Son attachement à la réalité, à la défense de la propriété comme droit inaliénable, aux traditions et aux institutions établies qui contiennent une partie de la sagesse, en font réellement un penseur central pour le libéral-conservatisme dont je défend l’émergence (le renouveau?). Je comprends qu’Hayek & Popper aient reconnu leur dette à l’égard de Burke.
L’idée m’avait marquée dans « Droit, Législation et Liberté » d’Hayek : les institutions en place, en général, dans les sociétés ouvertes, contiennent beaucoup d’éléments appris, et construits par essais/erreurs par les humains. Cela me rappelle le domaine scientifique et technologique, que je connais mieux : lorsqu’un savoir devient robuste, il est en général intégré dans des outils (règles, processus, outils, institutions, etc..). C’est logique qu’il en soit de même pour les savoirs de types « organisation sociale », ou « politiques ».
La pensée de Burke me parle, enfin, car elle est humble (c’est souvent une posture caractéristique du pragmatisme : le réel a raison). Contre les constructivistes de tout poil qui prétendent réinventer la société de zéro à partir de leur idéaux métaphysiques, Burke apporte un contrepoint important : la société telle qu’elle est, patiemment construite pendant des centaines d’années (des millénaires), est la seule matière utilisable pour construire. Burke n’est pas opposé au changement (sa vie prouve même l’inverse), il est simplement conservateur. Gardons ce qui est bon dans la société.
« Réflexions sur la révolution française » est donc un livre essentiel. Surtout en France, où l’on nous bourre le crâne à l’école avec la sacro-sainte Révolution française, censée être l’alpha et l’omega de la pensée, le point de départ de l’histoire française. Il y a trop de pages magnifiques dans ce livre, notamment sur ce qu’est la propriété, les droits de l’homme, pour en choisir un qui serait définitivement le meilleur. Je garde ce petit passage, car il dit beaucoup de ce que sont la liberté et la propriété.

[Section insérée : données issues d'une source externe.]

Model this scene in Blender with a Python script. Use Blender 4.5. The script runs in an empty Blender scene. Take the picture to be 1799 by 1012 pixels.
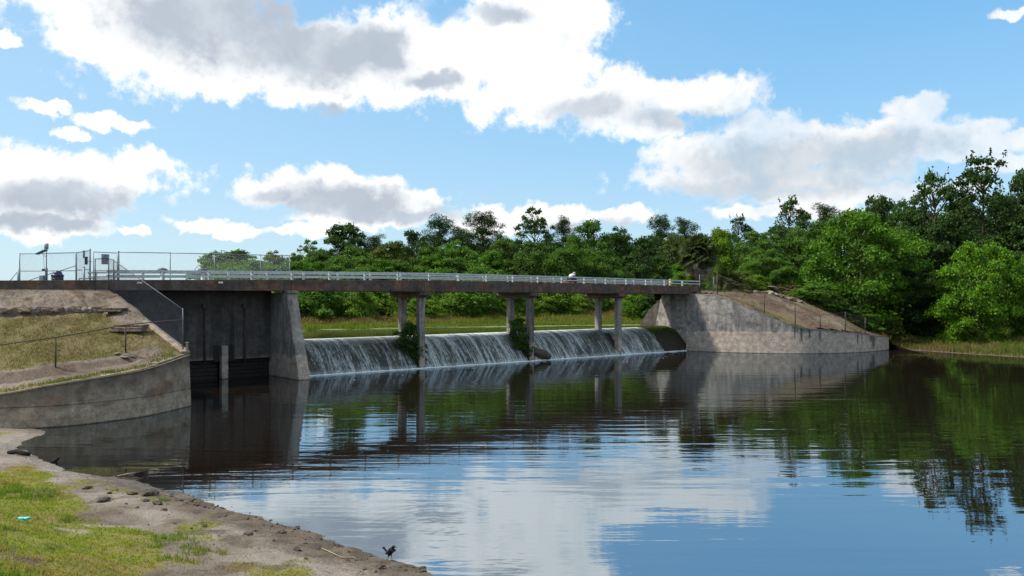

Il faut aussi, si l’on veut que la propriété soit protégée comme elle doit l’être, qu’elle soit représentée sous sa forme la plus massive, la plus concentrée. L’essence caractéristique de la propriété, telle qu’elle résulte des principes conjugués de son acquisition et de sa conservation, est l’inégalité.(…) Je suis aussi loin de dénier en théorie les véritables droits des hommes que de les refuser en pratique (en admettant que j’eusse en la matière le moindre pouvoir d’accorder ou de rejeter). En repoussant les faux droits qui sont mis en avant, je ne songe pas à porter atteinte aux vrais, et qui sont ainsi faits que les premiers les détruiraient complètement. Si la société civile est faite pour l’avantage de l’homme, chaque homme a droit à tous les avantages pour lesquels elle est faite. C’est une institution de bienfaisance ; et la loi n’est autre chose que cette bienfaisance en acte, suivant une certaine règle. Tous les hommes ont le droit de vivre suivant cette règle ; ils ont droit à la justice, et le droit de n’être jugés que par leurs pairs, que ceux-ci remplissent une charge publique ou qu’ils soient de condition ordinaire. Ils ont droit aux fruits de leur industrie, ainsi qu’aux moyens de faire fructifier celle-ci. Ils ont le droit de conserver ce que leurs parents ont pu acquérir ; celui de nourrir et de former leur progéniture ; celui d’être instruits à tous les âges de la vie et d’être consolés sur leur lit de mort. Tout ce qu’un homme peut entreprendre par lui-même sans léser autrui, il est en droit de le faire ; de même qu’il a droit à sa juste part de tous les avantages que procurent le savoir et l’effort du corps social. Dans cette association tous les hommes ont des droits égaux ; mais non à des parts égales. Celui qui n’a placé que cinq shillings dans une société a autant de droits sur cette part que n’en a sur la sienne celui qui a apporté cinq cents livres. Mais il n’a pas droit à un dividende égal dans le produit du capital total. Quant au droit à une part de pouvoir et d’autorité dans la conduite des affaires de l’État, je nie formellement que ce soit là l’un des droits directs et originels de l’homme dans la société civile ; car pour moi il ne s’agit ici que de l’homme civil et social, et d’aucun autre. Un tel droit ne peut relever que de la convention.